#### Goal:
Review the lines that follow and copy each one that contains the word "scene".
━━━━━━━━━━
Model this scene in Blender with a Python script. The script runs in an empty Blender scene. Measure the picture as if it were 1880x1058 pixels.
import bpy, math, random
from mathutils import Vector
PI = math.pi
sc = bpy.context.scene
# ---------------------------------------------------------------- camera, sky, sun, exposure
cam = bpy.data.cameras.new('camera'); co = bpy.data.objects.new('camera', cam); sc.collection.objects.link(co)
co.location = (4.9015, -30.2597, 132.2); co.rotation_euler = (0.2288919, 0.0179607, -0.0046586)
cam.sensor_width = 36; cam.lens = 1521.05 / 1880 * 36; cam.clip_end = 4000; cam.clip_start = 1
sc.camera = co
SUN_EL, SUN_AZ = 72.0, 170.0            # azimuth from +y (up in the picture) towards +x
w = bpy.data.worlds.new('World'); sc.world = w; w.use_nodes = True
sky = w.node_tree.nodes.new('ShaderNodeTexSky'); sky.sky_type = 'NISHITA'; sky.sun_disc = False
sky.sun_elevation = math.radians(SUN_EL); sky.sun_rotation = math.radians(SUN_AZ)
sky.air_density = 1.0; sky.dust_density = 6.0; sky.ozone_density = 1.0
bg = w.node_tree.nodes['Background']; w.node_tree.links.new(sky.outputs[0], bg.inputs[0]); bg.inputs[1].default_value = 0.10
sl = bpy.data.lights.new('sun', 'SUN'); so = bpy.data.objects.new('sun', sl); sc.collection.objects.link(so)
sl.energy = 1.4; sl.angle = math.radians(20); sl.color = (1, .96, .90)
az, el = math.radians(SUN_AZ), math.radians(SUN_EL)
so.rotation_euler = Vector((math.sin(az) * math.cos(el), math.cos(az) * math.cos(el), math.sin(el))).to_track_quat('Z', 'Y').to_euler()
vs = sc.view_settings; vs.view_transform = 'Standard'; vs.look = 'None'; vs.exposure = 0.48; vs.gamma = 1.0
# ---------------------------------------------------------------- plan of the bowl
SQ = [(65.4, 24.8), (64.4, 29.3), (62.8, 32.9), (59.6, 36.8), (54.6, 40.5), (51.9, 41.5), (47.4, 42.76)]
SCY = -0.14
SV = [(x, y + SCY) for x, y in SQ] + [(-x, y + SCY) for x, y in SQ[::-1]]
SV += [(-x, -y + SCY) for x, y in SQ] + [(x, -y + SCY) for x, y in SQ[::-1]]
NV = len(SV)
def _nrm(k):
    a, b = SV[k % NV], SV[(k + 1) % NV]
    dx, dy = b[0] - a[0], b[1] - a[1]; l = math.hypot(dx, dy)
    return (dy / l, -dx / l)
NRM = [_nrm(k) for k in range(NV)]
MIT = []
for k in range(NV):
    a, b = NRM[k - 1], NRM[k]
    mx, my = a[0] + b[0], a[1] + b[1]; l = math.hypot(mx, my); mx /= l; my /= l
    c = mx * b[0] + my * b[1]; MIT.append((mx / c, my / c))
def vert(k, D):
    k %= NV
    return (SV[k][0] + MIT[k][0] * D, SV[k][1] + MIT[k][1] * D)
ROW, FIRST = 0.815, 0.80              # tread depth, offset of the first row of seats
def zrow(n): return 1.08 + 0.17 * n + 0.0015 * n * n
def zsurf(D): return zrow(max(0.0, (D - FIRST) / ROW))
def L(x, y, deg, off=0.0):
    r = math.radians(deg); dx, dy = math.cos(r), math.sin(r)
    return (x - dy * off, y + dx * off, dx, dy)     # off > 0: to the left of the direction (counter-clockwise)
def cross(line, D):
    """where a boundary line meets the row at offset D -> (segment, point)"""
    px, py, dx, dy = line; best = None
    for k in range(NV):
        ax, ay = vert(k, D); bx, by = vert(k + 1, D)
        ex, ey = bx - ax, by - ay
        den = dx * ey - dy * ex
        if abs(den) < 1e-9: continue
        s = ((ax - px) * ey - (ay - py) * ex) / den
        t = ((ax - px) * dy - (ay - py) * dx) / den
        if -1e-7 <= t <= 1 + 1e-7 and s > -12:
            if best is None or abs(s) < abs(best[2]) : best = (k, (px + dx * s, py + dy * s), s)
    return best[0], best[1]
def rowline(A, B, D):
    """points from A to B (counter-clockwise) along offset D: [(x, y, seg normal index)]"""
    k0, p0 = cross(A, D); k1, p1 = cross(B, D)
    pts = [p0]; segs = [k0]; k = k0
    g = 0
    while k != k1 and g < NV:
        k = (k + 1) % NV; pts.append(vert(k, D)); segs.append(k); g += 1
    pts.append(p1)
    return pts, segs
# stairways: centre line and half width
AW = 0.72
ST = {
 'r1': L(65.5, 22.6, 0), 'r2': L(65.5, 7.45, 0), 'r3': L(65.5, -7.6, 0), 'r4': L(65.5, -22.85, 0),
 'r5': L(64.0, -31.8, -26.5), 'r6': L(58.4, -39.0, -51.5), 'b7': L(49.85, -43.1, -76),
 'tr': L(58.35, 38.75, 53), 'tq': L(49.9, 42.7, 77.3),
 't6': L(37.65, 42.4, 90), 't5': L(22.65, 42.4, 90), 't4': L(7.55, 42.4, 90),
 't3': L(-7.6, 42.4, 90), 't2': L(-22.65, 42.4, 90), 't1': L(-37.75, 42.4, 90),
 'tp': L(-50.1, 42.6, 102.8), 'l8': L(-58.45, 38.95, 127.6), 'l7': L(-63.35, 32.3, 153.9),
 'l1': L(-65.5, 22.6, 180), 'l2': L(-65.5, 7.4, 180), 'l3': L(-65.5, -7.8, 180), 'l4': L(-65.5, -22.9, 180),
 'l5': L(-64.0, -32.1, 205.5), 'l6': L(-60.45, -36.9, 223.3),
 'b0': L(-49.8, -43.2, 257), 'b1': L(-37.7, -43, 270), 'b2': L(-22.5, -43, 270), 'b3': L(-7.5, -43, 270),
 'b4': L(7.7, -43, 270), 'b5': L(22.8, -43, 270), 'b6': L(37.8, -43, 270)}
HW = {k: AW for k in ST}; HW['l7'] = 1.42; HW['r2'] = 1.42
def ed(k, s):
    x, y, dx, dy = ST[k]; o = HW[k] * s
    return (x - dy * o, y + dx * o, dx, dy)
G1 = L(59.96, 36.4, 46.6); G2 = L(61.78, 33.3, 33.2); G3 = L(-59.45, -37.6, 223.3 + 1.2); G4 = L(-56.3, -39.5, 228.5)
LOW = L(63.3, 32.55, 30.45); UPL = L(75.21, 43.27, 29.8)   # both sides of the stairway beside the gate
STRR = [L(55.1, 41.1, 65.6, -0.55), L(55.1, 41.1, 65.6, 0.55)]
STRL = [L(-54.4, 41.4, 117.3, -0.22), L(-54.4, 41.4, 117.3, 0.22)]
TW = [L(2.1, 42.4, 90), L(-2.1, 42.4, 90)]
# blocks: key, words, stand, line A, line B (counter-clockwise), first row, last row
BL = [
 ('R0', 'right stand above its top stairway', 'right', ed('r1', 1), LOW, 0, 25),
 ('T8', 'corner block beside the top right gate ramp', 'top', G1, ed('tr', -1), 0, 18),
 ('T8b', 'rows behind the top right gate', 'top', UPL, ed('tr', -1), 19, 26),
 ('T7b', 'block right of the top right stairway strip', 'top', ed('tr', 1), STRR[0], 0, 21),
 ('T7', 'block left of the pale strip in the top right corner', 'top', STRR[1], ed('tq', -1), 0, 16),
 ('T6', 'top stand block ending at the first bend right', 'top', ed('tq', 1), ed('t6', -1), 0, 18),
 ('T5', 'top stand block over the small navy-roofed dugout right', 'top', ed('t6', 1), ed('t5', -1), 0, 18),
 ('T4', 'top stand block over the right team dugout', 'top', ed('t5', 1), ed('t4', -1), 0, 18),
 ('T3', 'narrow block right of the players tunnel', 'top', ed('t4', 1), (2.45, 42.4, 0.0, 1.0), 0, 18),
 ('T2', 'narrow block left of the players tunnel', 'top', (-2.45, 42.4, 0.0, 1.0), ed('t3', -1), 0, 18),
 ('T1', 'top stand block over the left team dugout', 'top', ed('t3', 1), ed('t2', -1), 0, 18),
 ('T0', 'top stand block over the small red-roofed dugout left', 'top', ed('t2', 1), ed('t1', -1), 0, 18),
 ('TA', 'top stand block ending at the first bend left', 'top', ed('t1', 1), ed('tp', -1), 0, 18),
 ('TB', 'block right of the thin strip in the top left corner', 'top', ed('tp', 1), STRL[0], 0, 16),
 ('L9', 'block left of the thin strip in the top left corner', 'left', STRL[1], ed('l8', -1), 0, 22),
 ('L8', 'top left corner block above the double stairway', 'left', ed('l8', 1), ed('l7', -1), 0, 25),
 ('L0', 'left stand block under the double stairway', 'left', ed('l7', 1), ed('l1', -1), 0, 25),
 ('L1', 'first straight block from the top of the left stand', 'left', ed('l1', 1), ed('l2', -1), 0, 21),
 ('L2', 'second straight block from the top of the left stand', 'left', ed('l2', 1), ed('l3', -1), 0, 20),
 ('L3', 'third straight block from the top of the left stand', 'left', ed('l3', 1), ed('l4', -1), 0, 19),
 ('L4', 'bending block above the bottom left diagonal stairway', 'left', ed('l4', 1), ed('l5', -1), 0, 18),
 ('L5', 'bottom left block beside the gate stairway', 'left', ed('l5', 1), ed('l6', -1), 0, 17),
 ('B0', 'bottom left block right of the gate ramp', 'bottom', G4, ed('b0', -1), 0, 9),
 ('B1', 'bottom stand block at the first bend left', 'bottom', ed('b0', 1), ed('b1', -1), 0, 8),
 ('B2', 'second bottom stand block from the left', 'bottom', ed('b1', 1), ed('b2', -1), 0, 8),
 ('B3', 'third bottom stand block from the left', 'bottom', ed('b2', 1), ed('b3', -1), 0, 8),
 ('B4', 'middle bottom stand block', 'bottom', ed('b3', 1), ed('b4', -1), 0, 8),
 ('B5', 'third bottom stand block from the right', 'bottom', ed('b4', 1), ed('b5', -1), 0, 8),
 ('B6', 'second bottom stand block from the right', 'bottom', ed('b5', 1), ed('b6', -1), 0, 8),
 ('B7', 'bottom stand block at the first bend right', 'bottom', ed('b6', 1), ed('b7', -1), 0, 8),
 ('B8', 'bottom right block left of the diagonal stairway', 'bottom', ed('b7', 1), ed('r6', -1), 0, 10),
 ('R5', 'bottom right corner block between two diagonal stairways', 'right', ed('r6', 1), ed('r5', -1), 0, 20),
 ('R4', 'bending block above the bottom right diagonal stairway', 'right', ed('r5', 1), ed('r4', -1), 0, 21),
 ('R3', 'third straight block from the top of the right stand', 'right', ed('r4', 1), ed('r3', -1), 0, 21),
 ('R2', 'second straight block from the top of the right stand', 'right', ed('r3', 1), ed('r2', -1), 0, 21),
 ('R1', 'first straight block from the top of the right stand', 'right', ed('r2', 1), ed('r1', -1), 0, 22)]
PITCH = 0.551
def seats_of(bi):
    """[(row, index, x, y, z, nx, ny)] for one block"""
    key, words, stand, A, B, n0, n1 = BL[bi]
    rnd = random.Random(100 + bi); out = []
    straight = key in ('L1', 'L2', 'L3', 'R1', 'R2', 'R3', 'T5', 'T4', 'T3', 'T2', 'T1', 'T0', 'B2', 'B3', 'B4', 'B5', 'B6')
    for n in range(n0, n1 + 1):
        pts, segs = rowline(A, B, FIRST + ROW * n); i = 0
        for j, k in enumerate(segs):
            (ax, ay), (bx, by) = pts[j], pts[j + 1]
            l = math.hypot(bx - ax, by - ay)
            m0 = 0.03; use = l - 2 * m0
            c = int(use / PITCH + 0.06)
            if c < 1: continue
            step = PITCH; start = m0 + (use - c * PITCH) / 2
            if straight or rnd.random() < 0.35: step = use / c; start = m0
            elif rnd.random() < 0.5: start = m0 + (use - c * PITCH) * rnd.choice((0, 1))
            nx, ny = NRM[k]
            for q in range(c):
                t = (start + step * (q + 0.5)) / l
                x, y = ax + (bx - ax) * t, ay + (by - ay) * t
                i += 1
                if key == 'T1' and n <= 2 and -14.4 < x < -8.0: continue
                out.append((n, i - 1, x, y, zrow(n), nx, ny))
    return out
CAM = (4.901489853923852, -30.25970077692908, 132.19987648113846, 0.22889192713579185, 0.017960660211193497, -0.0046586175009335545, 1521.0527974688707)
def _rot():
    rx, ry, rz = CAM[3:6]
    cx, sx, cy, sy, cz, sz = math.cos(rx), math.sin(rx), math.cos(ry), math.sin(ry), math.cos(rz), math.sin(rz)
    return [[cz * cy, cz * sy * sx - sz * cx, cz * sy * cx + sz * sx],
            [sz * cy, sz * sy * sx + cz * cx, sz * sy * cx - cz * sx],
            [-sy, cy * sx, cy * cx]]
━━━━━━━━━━
#### Output for this exercise:
Model this scene in Blender with a Python script. The script runs in an empty Blender scene. Measure the picture as if it were 1880x1058 pixels.
sc = bpy.context.scene